Incidentally, he didn’t even manage to follow through on that; we met at a party barely two months later and he forced me into a conversation. Sometimes an awful man is just an awful man, whether you write about him or not.
How do you conclude your critique of an essay when the essay itself commits to precisely nothing? We have to guess at Kaplan’s own conclusions because they’re simply not clear. Yes, we can assume that the overarching message of the piece is “some men don’t take women’s achievements seriously, even those of women they claim to love” – or even “some men will never respect women’s writing” – but we shouldn’t need to assume. Tell us something we don’t know; it is literally your job.

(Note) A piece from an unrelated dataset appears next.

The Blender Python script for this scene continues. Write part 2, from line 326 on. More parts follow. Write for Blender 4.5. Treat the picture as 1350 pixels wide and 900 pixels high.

A personal essay should take the reader from one point to another. The most important motivation for writing such an essay should always be: I learned something. Something has changed for me. I understand something now that I didn’t before. So I think that’s what needles me most about this piece: there’s no complexity, no convincing acknowledgment of the fact that writers may be in control of narratives but they’re still deeply flawed human beings – essentially, there’s no evidence of growth. To leave your reader thinking, “why did I read that? No light was shed here,” is self-indulgent at best, an abandonment of your duty as a writer at worst. If someone’s going to give up their time to read about your break-up, there should be something in your writing for them to take away. Otherwise, they may as well be reading your diary.